— Job —
Reproduce the data in its entirety, exactly as supplied.

— Data extract —
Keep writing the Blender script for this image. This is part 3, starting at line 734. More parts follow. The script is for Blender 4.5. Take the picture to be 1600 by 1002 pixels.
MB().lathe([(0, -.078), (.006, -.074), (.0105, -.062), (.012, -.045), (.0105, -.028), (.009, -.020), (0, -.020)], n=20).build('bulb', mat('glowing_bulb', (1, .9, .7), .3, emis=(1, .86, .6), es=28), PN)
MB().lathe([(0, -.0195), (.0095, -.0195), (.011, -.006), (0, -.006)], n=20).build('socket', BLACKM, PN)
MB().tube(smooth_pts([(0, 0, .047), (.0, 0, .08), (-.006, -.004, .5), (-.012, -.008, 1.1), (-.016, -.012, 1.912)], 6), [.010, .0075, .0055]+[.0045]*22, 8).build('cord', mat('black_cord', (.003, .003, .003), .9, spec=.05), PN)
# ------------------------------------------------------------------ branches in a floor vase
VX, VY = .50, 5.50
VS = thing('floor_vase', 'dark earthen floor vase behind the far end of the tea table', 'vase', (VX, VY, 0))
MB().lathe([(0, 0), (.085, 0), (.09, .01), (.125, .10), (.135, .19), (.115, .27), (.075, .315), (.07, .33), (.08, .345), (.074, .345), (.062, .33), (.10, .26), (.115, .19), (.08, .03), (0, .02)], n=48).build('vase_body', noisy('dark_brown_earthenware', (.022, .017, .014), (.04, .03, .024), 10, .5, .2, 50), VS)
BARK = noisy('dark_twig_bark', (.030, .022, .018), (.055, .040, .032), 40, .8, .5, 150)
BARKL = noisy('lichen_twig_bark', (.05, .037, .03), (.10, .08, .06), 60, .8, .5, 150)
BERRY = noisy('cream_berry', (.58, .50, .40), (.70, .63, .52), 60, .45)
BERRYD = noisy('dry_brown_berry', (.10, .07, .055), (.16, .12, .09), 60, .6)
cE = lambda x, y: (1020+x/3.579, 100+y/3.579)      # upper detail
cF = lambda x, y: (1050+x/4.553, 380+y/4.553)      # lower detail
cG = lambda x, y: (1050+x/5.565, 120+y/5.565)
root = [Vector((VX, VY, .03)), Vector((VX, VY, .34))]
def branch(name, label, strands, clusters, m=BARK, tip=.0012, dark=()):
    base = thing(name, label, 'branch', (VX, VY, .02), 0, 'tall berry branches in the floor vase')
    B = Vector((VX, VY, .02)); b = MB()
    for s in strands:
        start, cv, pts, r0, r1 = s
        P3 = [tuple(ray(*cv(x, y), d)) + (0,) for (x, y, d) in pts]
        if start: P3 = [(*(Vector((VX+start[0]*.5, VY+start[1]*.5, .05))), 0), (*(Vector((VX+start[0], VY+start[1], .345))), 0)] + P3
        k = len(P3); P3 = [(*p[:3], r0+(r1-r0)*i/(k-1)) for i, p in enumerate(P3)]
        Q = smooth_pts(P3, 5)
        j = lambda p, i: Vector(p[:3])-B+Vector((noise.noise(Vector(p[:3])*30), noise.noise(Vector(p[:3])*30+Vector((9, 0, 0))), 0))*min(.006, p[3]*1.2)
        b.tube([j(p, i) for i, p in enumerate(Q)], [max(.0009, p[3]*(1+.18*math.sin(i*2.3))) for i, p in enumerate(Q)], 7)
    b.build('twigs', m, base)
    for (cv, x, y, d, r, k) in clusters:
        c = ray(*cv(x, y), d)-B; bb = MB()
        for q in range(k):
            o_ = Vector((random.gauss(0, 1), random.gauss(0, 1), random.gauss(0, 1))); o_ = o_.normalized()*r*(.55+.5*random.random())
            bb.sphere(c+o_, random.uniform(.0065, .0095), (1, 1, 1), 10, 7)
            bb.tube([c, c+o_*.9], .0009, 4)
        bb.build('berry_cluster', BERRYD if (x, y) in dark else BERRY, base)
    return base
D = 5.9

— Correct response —
Keep writing the Blender script for this image. This is part 3, starting at line 734. More parts follow. The script is for Blender 4.5. Take the picture to be 1600 by 1002 pixels.
MB().lathe([(0, -.078), (.006, -.074), (.0105, -.062), (.012, -.045), (.0105, -.028), (.009, -.020), (0, -.020)], n=20).build('bulb', mat('glowing_bulb', (1, .9, .7), .3, emis=(1, .86, .6), es=28), PN)
MB().lathe([(0, -.0195), (.0095, -.0195), (.011, -.006), (0, -.006)], n=20).build('socket', BLACKM, PN)
MB().tube(smooth_pts([(0, 0, .047), (.0, 0, .08), (-.006, -.004, .5), (-.012, -.008, 1.1), (-.016, -.012, 1.912)], 6), [.010, .0075, .0055]+[.0045]*22, 8).build('cord', mat('black_cord', (.003, .003, .003), .9, spec=.05), PN)
# ------------------------------------------------------------------ branches in a floor vase
VX, VY = .50, 5.50
VS = thing('floor_vase', 'dark earthen floor vase behind the far end of the tea table', 'vase', (VX, VY, 0))
MB().lathe([(0, 0), (.085, 0), (.09, .01), (.125, .10), (.135, .19), (.115, .27), (.075, .315), (.07, .33), (.08, .345), (.074, .345), (.062, .33), (.10, .26), (.115, .19), (.08, .03), (0, .02)], n=48).build('vase_body', noisy('dark_brown_earthenware', (.022, .017, .014), (.04, .03, .024), 10, .5, .2, 50), VS)
BARK = noisy('dark_twig_bark', (.030, .022, .018), (.055, .040, .032), 40, .8, .5, 150)
BARKL = noisy('lichen_twig_bark', (.05, .037, .03), (.10, .08, .06), 60, .8, .5, 150)
BERRY = noisy('cream_berry', (.58, .50, .40), (.70, .63, .52), 60, .45)
BERRYD = noisy('dry_brown_berry', (.10, .07, .055), (.16, .12, .09), 60, .6)
cE = lambda x, y: (1020+x/3.579, 100+y/3.579)      # upper detail
cF = lambda x, y: (1050+x/4.553, 380+y/4.553)      # lower detail
cG = lambda x, y: (1050+x/5.565, 120+y/5.565)
root = [Vector((VX, VY, .03)), Vector((VX, VY, .34))]
def branch(name, label, strands, clusters, m=BARK, tip=.0012, dark=()):
    base = thing(name, label, 'branch', (VX, VY, .02), 0, 'tall berry branches in the floor vase')
    B = Vector((VX, VY, .02)); b = MB()
    for s in strands:
        start, cv, pts, r0, r1 = s
        P3 = [tuple(ray(*cv(x, y), d)) + (0,) for (x, y, d) in pts]
        if start: P3 = [(*(Vector((VX+start[0]*.5, VY+start[1]*.5, .05))), 0), (*(Vector((VX+start[0], VY+start[1], .345))), 0)] + P3
        k = len(P3); P3 = [(*p[:3], r0+(r1-r0)*i/(k-1)) for i, p in enumerate(P3)]
        Q = smooth_pts(P3, 5)
        j = lambda p, i: Vector(p[:3])-B+Vector((noise.noise(Vector(p[:3])*30), noise.noise(Vector(p[:3])*30+Vector((9, 0, 0))), 0))*min(.006, p[3]*1.2)
        b.tube([j(p, i) for i, p in enumerate(Q)], [max(.0009, p[3]*(1+.18*math.sin(i*2.3))) for i, p in enumerate(Q)], 7)
    b.build('twigs', m, base)
    for (cv, x, y, d, r, k) in clusters:
        c = ray(*cv(x, y), d)-B; bb = MB()
        for q in range(k):
            o_ = Vector((random.gauss(0, 1), random.gauss(0, 1), random.gauss(0, 1))); o_ = o_.normalized()*r*(.55+.5*random.random())
            bb.sphere(c+o_, random.uniform(.0065, .0095), (1, 1, 1), 10, 7)
            bb.tube([c, c+o_*.9], .0009, 4)
        bb.build('berry_cluster', BERRYD if (x, y) in dark else BERRY, base)
    return base
D = 5.9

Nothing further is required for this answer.